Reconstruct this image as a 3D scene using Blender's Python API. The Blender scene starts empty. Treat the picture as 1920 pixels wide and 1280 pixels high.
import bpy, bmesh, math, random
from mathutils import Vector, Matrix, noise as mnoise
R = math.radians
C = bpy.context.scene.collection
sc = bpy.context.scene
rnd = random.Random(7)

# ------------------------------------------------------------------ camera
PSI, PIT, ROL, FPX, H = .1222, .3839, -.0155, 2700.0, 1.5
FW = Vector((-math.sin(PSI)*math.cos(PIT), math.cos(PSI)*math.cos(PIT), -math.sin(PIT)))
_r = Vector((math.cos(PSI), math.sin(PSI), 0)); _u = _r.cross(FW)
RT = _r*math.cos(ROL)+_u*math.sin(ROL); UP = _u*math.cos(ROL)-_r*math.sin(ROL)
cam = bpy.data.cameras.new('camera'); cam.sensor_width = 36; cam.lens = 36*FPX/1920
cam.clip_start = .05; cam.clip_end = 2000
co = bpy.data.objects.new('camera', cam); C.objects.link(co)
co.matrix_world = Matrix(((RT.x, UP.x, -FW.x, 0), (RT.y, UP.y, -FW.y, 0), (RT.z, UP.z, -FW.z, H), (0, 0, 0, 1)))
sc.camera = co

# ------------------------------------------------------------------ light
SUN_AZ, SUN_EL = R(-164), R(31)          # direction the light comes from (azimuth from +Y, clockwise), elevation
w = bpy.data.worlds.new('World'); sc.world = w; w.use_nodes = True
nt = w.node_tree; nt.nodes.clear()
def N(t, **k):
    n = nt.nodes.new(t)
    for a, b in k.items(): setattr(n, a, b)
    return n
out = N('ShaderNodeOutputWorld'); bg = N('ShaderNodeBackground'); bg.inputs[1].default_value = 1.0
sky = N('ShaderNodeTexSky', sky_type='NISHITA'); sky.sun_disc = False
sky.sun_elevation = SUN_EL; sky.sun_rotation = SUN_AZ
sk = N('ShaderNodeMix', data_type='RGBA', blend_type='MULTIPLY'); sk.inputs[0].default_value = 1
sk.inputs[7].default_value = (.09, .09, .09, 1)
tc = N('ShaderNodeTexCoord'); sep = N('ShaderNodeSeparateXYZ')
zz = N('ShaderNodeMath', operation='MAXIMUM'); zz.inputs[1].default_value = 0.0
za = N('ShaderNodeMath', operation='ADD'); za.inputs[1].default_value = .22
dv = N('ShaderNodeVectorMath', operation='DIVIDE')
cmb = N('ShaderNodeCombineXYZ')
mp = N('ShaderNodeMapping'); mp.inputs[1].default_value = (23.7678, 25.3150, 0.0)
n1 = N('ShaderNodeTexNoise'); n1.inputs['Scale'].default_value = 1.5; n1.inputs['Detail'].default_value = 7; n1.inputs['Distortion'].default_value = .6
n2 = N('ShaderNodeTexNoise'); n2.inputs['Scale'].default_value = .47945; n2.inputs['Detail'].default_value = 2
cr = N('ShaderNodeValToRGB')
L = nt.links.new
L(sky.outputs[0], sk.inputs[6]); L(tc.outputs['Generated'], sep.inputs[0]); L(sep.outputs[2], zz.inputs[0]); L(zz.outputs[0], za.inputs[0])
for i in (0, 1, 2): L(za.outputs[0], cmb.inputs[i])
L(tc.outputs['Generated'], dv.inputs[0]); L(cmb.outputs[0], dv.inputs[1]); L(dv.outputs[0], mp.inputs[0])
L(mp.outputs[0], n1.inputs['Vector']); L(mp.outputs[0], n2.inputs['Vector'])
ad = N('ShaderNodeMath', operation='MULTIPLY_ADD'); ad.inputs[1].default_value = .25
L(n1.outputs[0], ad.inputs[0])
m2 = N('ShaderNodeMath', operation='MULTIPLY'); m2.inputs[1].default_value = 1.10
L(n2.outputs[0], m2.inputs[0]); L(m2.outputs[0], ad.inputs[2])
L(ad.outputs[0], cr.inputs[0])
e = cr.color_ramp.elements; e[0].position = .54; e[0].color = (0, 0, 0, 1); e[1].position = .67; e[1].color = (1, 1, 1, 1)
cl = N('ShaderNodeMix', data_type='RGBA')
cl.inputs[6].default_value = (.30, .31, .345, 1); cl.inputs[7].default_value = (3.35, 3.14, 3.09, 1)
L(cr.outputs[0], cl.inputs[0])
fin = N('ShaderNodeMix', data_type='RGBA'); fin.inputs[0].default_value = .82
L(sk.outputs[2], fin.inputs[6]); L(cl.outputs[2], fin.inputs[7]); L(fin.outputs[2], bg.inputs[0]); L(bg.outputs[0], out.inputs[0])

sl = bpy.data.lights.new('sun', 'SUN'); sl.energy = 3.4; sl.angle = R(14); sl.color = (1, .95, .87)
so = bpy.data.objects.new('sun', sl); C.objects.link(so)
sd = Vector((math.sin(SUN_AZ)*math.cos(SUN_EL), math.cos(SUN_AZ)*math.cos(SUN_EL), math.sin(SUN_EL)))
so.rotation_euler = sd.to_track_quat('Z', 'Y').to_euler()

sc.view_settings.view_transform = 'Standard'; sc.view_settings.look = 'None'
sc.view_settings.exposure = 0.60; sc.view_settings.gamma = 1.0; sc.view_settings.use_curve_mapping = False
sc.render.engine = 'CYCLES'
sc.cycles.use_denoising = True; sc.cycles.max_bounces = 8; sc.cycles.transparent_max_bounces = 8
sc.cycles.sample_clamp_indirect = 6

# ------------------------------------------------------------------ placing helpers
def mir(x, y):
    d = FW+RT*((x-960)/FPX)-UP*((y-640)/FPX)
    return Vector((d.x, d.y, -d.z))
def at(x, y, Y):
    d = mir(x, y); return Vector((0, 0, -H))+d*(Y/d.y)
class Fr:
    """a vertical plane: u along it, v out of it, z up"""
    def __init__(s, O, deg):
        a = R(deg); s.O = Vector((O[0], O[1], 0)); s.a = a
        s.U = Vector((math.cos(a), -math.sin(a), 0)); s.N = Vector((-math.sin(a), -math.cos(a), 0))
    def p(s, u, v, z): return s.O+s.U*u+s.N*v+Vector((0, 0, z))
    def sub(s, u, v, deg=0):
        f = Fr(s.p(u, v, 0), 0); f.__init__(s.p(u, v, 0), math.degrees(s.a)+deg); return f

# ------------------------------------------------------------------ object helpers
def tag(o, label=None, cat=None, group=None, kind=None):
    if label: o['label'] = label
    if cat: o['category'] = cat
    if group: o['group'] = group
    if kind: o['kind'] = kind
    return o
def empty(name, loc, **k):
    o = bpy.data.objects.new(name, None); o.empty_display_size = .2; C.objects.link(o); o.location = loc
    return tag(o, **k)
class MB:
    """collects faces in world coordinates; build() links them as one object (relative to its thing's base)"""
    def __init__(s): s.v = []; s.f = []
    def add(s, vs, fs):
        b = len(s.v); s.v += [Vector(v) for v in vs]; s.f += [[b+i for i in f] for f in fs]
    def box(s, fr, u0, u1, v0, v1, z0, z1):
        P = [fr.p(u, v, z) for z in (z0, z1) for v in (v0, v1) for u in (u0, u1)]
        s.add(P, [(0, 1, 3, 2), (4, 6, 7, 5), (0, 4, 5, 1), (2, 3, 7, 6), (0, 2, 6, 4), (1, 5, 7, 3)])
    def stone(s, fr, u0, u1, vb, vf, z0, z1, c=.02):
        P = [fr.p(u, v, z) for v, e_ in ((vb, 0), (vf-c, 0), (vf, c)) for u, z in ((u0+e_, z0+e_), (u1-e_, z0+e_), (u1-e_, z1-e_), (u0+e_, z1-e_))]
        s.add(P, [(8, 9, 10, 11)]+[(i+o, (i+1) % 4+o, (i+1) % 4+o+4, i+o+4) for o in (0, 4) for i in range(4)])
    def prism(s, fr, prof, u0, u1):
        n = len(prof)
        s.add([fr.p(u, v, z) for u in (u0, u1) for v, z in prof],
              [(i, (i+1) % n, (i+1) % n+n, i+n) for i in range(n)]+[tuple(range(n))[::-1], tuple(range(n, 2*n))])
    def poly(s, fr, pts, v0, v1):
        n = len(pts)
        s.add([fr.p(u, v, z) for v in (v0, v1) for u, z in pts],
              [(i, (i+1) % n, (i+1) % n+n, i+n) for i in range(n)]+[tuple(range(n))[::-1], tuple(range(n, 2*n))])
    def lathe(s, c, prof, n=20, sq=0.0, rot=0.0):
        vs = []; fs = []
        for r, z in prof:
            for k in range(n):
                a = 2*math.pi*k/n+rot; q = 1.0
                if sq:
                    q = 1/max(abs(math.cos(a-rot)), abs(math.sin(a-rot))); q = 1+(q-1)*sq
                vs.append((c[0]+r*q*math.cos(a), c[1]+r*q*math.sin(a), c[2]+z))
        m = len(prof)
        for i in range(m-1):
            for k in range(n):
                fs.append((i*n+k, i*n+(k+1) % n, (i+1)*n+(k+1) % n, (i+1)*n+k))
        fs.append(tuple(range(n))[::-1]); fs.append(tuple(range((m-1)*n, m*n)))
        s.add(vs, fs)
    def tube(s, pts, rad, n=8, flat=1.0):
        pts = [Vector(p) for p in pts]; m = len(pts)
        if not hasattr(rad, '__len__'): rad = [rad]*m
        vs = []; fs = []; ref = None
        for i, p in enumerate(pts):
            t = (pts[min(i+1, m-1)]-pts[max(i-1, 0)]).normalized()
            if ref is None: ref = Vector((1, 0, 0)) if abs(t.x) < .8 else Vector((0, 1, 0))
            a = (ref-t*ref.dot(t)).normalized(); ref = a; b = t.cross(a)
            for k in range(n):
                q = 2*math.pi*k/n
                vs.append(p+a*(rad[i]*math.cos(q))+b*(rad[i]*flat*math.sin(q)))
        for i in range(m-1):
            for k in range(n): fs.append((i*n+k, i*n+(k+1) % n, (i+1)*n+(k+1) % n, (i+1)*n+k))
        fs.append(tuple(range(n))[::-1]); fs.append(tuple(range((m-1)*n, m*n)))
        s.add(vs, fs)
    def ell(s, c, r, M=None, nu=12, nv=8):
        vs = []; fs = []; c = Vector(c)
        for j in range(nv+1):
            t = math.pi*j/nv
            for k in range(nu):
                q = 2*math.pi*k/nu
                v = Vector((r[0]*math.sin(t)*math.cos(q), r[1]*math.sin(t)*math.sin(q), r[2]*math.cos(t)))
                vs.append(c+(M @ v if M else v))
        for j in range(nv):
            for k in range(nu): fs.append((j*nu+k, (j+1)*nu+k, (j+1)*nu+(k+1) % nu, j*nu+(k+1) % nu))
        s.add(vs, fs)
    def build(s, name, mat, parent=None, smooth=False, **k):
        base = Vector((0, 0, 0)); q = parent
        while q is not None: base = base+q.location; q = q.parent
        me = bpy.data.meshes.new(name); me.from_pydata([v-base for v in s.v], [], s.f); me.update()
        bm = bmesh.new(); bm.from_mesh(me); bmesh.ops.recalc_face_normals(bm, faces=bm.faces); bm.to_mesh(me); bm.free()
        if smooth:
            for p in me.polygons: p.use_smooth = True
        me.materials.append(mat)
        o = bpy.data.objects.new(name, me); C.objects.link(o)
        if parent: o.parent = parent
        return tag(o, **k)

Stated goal
Return, please, the lines of the data from the first through the line containing "rnd = random.Random(7)", both kept, exactly as they stand and nothing more.

Task result
Reconstruct this image as a 3D scene using Blender's Python API. The Blender scene starts empty. Treat the picture as 1920 pixels wide and 1280 pixels high.
import bpy, bmesh, math, random
from mathutils import Vector, Matrix, noise as mnoise
R = math.radians
C = bpy.context.scene.collection
sc = bpy.context.scene
rnd = random.Random(7)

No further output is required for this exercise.